THE FIRST WORD in the feminist Women of the Ivy League magazine is "Playboy," and that says a lot about the mentality of its editors. Locked in a mindset that makes every encounter with men a confrontation, they exist only in opposition; by their own admission, their Women of the Ivy League is nothing but a pleading reaction to Playboy.

In Women of the Ivy League--not the Playboy pictorial, but the alternative response--some Yale feminists make it loud and clear that women can bitch and moan enough to fill up 32 pages. That is, as long as men make them mad enough.

What's more, they can ponderously lament that they have been cursed with big breasts, thrust into a society that won't listen to them and terrorized by men.

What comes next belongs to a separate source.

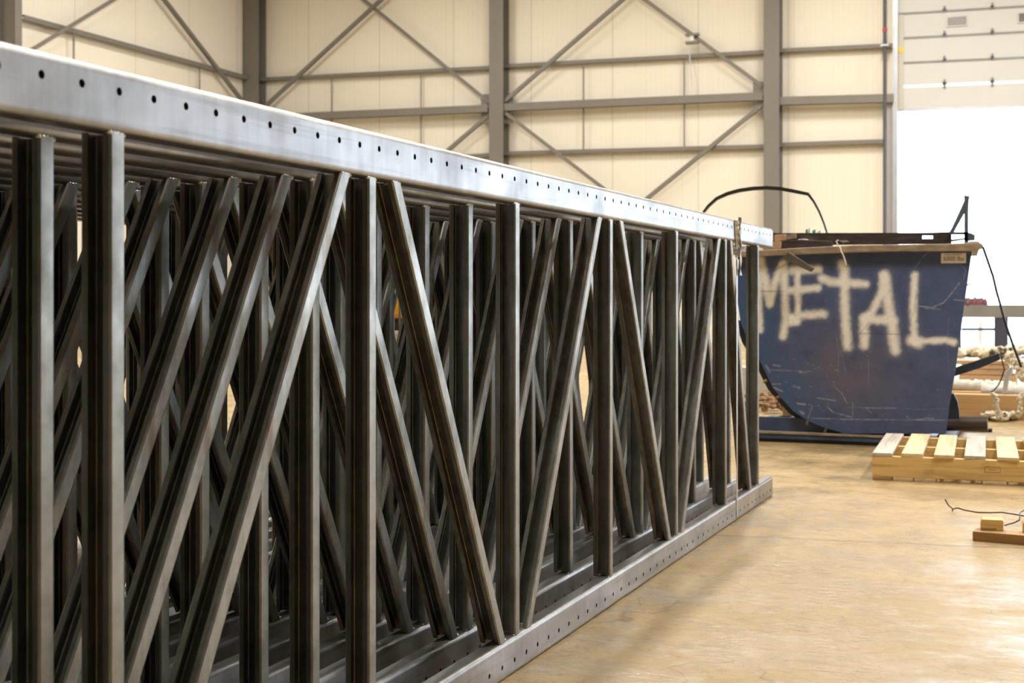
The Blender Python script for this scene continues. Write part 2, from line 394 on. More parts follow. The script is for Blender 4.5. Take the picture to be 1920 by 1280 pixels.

Consider "Sonnet for a Father and Daughter," remotely Plathlike in subject. This fringe anger piece describes a woman whose father beats her because she has sex, inappropriate behavior for her ostensibly because of her gender. "Papa Don't Preach" said it better--and it rhymed.

Men are a necessary part of women's lives, and they're not all bad, actually. Their conspicuous absence from the photographs is no more than an editorial cop-out, unless perhaps a further reflection of these women's unwillingness to see themselves as part of, and not apart from, the rest of the human experience.

Women need to show that they are capable of more than bemoaning their victimization. Why are there no political articles in the magazine? Why is there no humor? Where is the fiction? The cartoons?

The Yale Women of the Ivy League offers no more than obscure references to puberty anxiety, body image and isolation. Except for two or three poems which do not deal with the anguished plight of womanhood, these women tell us that being female means being miserable, misled and misunderstood.

It's easy to wallow in one's own victimization--that's why we've got so many "artists" and "writers." What's harder is saying no to victimization, and going beyond it in your work. Harder, but not impossible. Harder, and not done here.

There is more to being a woman than dealing with male conceptions of female bodies. Women of the Ivy League not only dignifies the Playboy pictorial by responding to it, it reinforces the limited and sexuality-oriented conception of women that makes Playboy possible.

Positive conceptions of womanhood are not fostered in society by complainers. They do not come from lesbian photography, from confused and obscure poetry that pits women against men or gratuitous sniveling.

A proper response to Playboy would have been no response at all.

A proper response to Playboy would have been no response at all.